Most exciting on that side is that I now know a little more about my great-uncle: the name of the woman he married, and I'm now tracing her line.

I've really wanted to share this as a story in a way that would be publicly visible, because I think the story is an interesting one, potentially useful to someone who is thinking about doing some genealogy but has no idea what the process might feel like. I'm not giving enough information to help someone _do_ the work, obviously -- just enough of a story to suggest that anyone with a little information and some determination really can make meaningful progress, particularly the online datasets that are increasingly available.

I've also had to balance this against my own privacy concerns, and the privacy concerns of other people I mention in the stories. As a result, the only names I've supplied are both distant from me, and the name of one person in particular who made a really concerted public effort in genealogy already.

I'm happy to share more information in a less public way. Anyone interested in looking at my tree on ancestry.com is welcome to contact me. My husband and my newfound relative are both editors on the tree and now that I'm over the anxiety bump of omg what if they mess it all up, I'm more than happy to give more people access if they'd like to contribute to the tree (more people, photos, etc.).

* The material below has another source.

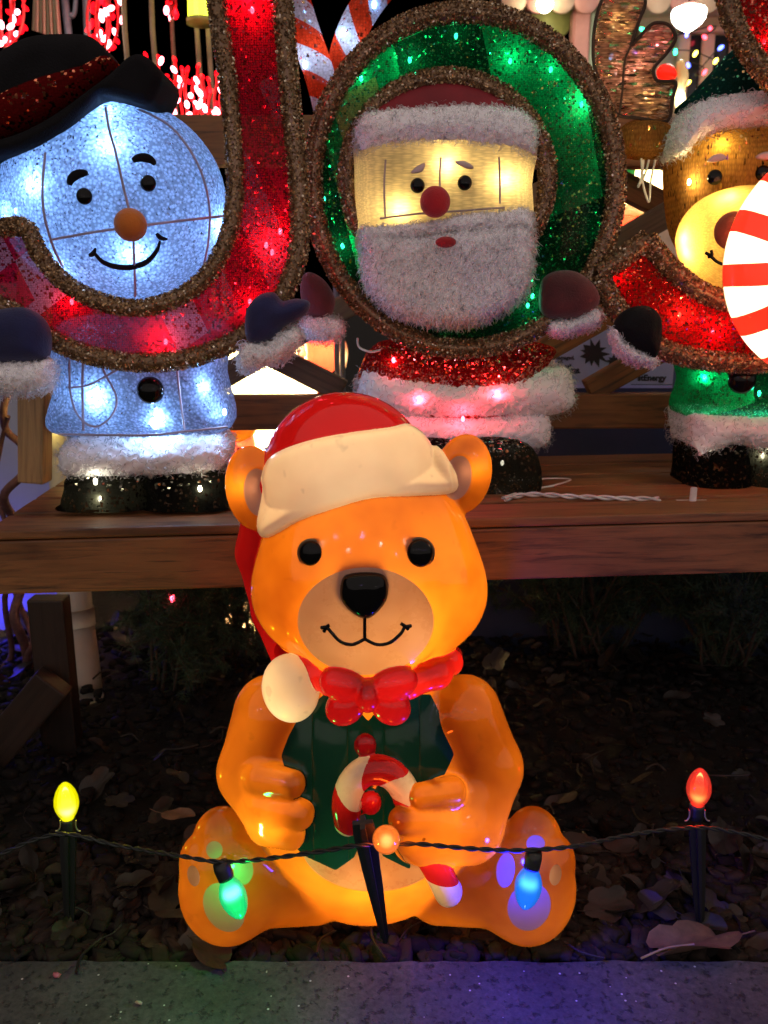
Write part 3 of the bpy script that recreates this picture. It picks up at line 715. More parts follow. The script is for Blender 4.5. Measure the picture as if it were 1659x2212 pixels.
def bear_parts(x, y, d):
    ix, iy = b_img(x, y, d)
    head = smin(E(x, y, d, 798, 1276, 15, 253, 170, 140), E(x, y, d, 794, 1160, 0, 212, 185, 134), 80)
    muz = E(x, y, d, 790, 1352, 112, 146, 112, 52)
    head = smin(head, muz, 22)
    for (ex, ey, rx, ry, rot, dx, dy) in ((547, 1054, 60, 92, -.15, 16, 12), (1000, 1024, 62, 87, .2, -14, 10)):
        ear = E(x, y, d, ex, ey, 0, rx, ry, 34, rot)
        ear = smax(ear, -E(x, y, d, ex + dx, ey + dy, 44, rx * .56, ry * .6, 28, rot), 12)
        head = smin(head, ear, 10)
    # body, arms, legs
    torso = smin(E(x, y, d, 795, 1700, -10, 262, 292, 125), E(x, y, d, 795, 1450, 0, 150, 90, 95), 40)
    laR = CAPS(x, y, d, [(582, 1540, 10, 78), (546, 1665, 20, 74), (585, 1752, 70, 60)])
    raR = CAPS(x, y, d, [(1005, 1540, 10, 78), (1054, 1655, 20, 73), (1010, 1780, 60, 74), (910, 1800, 100, 60)])
    body = smin(torso, np.minimum(laR, raR), 24)
    for a in (((560, 1680, 92, 34), (630, 1694, 112, 28)), ((565, 1738, 98, 34), (648, 1760, 118, 29)), ((575, 1790, 86, 32), (630, 1806, 112, 27)),
              ((975, 1710, 105, 30), (908, 1718, 145, 24)), ((950, 1770, 110, 34), (866, 1772, 158, 26)), ((960, 1830, 90, 38), (890, 1818, 140, 30))):
        body = smin(body, CAPS(x, y, d, a), 15)
    for s, fx in ((1, 492), (-1, 1138)):
        leg = CAPS(x, y, d, [(fx + s * 190, 1905, -30, 82), (fx + s * 30, 1905, 20, 88)])
        foot = E(x, y, d, fx, 1918, 50, 104, 118, 66)
        t1 = E(x, y, d, fx - s * 62, 1858, 35, 42, 52, 48); t2 = E(x, y, d, fx - s * 14, 1818, 20, 62, 72, 52); t3 = E(x, y, d, fx + s * 50, 1840, 15, 50, 66, 50)
        f_ = smin(smin(foot, t1, 8), smin(t2, t3, 8), 8)
        body = smin(body, smin(leg, f_, 22), 10)
    body = smin(body, head, 12)
    scarf = CAPS(x, y, d, [(622, 1405, 10, 30), (655, 1440, 75, 27), (715, 1472, 110, 26), (793, 1484, 120, 26), (880, 1478, 112, 27), (945, 1455, 88, 28), (972, 1430, 40, 25), (975, 1418, -20, 25)])
    hb = E(x, y, d, 745, 1003, -5, 172, 156, 128)
    hat = smin(hb, CAPS(x, y, d, [(610, 1040, -60, 84), (566, 1190, -70, 58), (590, 1320, -55, 46), (622, 1420, 0, 36)]), 30)
    band = smax(poly2(ix, iy, HATBAND), np.minimum(head, hb) - 24, 22); band = np.where(d > -50, band, 60.0)
    pom = E(x, y, d, 628, 1486, 88, 59, 69, 52, -.25)
    bow = np.minimum(smin(E(x, y, d, 740, 1478, 146, 48, 34, 32, .3), E(x, y, d, 746, 1526, 146, 42, 36, 30, -.55), 4), smin(E(x, y, d, 850, 1477, 146, 50, 34, 32, -.3), E(x, y, d, 844, 1525, 146, 42, 36, 30, .55), 4))
    bow = smin(bow, E(x, y, d, 794, 1502, 152, 25, 32, 36), 2)
    cane = None
    for i in range(0, len(CANE3) - 1, 2):
        s = cap(x, y, d, CANE3[i], CANE3[min(i + 2, len(CANE3) - 1)], 29, 29); cane = s if cane is None else np.minimum(cane, s)
    b1 = E(x, y, d, 789, 1610, 122, 23, 24, 16); b2 = E(x, y, d, 801, 1735, 122, 22, 23, 16)
    return dict(body=body, hat=hat, hat_band=band, pompom=pom, scarf=scarf, bow=bow, candy_cane=cane, button=b1, button2=b2)
def bear_sdf(x, y, d):
    p = bear_parts(x, y, d); out = p['body']
    for k in ('hat', 'hat_band', 'scarf'): out = smin(out, p[k], 5)
    for k in ('pompom', 'bow', 'candy_cane', 'button', 'button2'): out = np.minimum(out, p[k])
    return out
def bear_front(ix, iy):
    dd = np.arange(260, -60, -1.0); w = at(np.full(dd.shape, ix), np.full(dd.shape, iy), BY - dd * BK)
    px, py = proj(w[:, 0], np.full(dd.shape, BY), w[:, 2]); f = bear_sdf(px, py, dd); i = np.argmax(f < 0); return dd[i]
def bear_pt(ix, iy, off=0.0):
    return at(ix, iy, BY - (bear_front(ix, iy) + off) * BK)

bear = thing('bear_figure', (0, BY, 0.0), 'glowing orange plastic bear in red santa hat sitting before the bench', 'bear figure')
BH = 5.0
bv, bf = surfnets(bear_sdf, (375, 800, -170), (1255, 2075, 225), BH)
bt = np.concatenate([bf[:, [0, 1, 2]], bf[:, [0, 2, 3]]])
bix, biy = b_img(bv[:, 0], bv[:, 1], bv[:, 2])
bw = to_world(bv, BY, BK); bn = vnormals(bw, bt)
pd = bear_parts(*bv.T)
names = list(pd)
D = np.stack([pd[n] for n in names], 1)
ex = np.concatenate([bn, D, np.stack([bix, biy, bv[:, 2]], 1), bv], 1)      # carried through the cuts
cur = (bw, bt, ex); NP = len(names); pieces = {}
for n in names[1:]:
    i = names.index(n); Dn = cur[2][:, 3:3 + NP]
    a, cur = clip_mesh(cur[0], cur[1], Dn[:, i] - np.delete(Dn, i, 1).min(1), cur[2]); pieces[n] = a
def img(c): return c[2][:, 3 + NP], c[2][:, 4 + NP], c[2][:, 5 + NP]
def e2(x, y, cx, cy, rx, ry, rot=0.0):
    X, Y = x - cx, y - cy; co, si = math.cos(rot), math.sin(rot); X, Y = X * co + Y * si, -X * si + Y * co
    return (np.sqrt((X / rx) ** 2 + (Y / ry) ** 2) - 1) * min(rx, ry)
VEST = [(700, 1500), (649, 1544), (604, 1623), (625, 1690), (640, 1760), (628, 1822), (660, 1850), (725, 1880), (765, 1852), (793, 1790), (828, 1850), (885, 1878), (900, 1800), (930, 1720), (958, 1679), (982, 1628), (960, 1560), (930, 1500), (890, 1500), (810, 1540), (795, 1558), (780, 1540)]
torso_only = lambda c: np.where(True, 0, 0)
def paint(name, f, mat):
    global cur
    x, y, d = img(cur); g = f(x, y); g = np.where(d < -20, 30.0, g)
    a, cur = clip_mesh(cur[0], cur[1], g, cur[2]); pieces.setdefault(name, []).append((a, mat)) if isinstance(pieces.get(name), list) or name not in pieces else None
    return a
def vestf(x, y, g=None):
    g = poly2(x, y, VEST) if g is None else g
    X, Y, Z = cur[2][:, 6 + NP], cur[2][:, 7 + NP], cur[2][:, 8 + NP]
    arms = np.full(g.shape, 1e3)
    for pts in ([(582, 1540, 10, 78), (546, 1665, 20, 74), (585, 1752, 70, 60)], [(1005, 1540, 10, 78), (1054, 1655, 20, 73), (1010, 1780, 60, 74), (910, 1800, 100, 60)],
                ((560, 1672, 105, 26), (634, 1692, 122, 24)), ((565, 1735, 105, 30), (650, 1760, 125, 26)), ((575, 1790, 90, 28), (632, 1806, 118, 24)),
                ((975, 1710, 105, 30), (908, 1718, 145, 24)), ((950, 1770, 110, 34), (866, 1772, 158, 26)), ((960, 1830, 90, 38), (890, 1818, 140, 30))):
        arms = np.minimum(arms, CAPS(X, Y, Z, pts))
    return np.maximum(g, 4 - arms)
def bellyf(x, y):
    return vestf(x, y, np.maximum(e2(x, y, 808, 1822, 158, 104), 1790 - y))
px_ = []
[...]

My Uncle Harry's Mystery Marriage

I grew up in a family with rigid beliefs about a lot of things and, as an inevitable consequence, a lot of people doing things at odds with those beliefs. As children, we were mostly just unaware of a lot of this stuff. As we got older, we inevitably both noticed more things and got more persistent with our questions. And once we could drive and socialize independently, other Jehovah's Witnesses would volunteer information about our dirty secrets if we didn't know about them already. At the time, this was all very disturbing. Now, of course, it seems so predictable it is almost boring.

However when I was all excited about tracking down Long Lost Relatives, one of my cousins-by-marriage (on my mother's side), who is also an fb friend, brought up My Uncle Harry's Mystery Marriage. He had heard the story from (and I'm not making this up) one of my cousin's on my father's side. Small world, etc. I relayed to him the marriage record for that marriage that I had stumbled across, pointing out along the way the notable fact that the officiant for that marriage in 1967 was my sister C.'s father-in-law.

I did mention the small world, right?

Anyway. My Uncle Harry married a woman named Audrey M. in 1967, Harold H. officiating. I found this when I was searching for my great-uncle Harry's marriage certificate (which I eventually found after my newly-reconnected distant cousin told me the bride's name), and noted the information down. I know that Audrey and Harry were still married in 1969, because I distinctly remember seeing a card from Audrey in my baby book. My cousin had it in his head that the child might be my Uncle Harry's, but I had been told years ago when I first heard the story that it was not and knowing now that she was born in 1922 makes it really, really unlikely that anyone was lying about that. (<-- Notice I did not say impossible.)

Today, I thought, gee, I wonder if I can find her first marriage? Sure enough, there it is, to Roy. And while Audrey died in 1989, Roy hung on until 2000 (my Uncle Harry is still alive). This is a little less improbable than it might seem; Audrey married younger men both times.

When my cousin brought the whole story up, he mentioned that he'd heard she was a little nutty. I pointed out that anyone who married my Uncle Harry would _have_ to be more than a little nuts (even in 1967 as a single mother). But a woman who marries younger men [edited to correct where I initially typed women!] twice and gets divorced twice? Back then? Now I sorta wish I'd known her. She sounds like a Character. Audrey and Audrey's first husband Roy are easily findable in my online tree. Audrey's also connected to a Living ---, which would be my Uncle Harry. I really don't mind violating his privacy. Not one little tiny bit.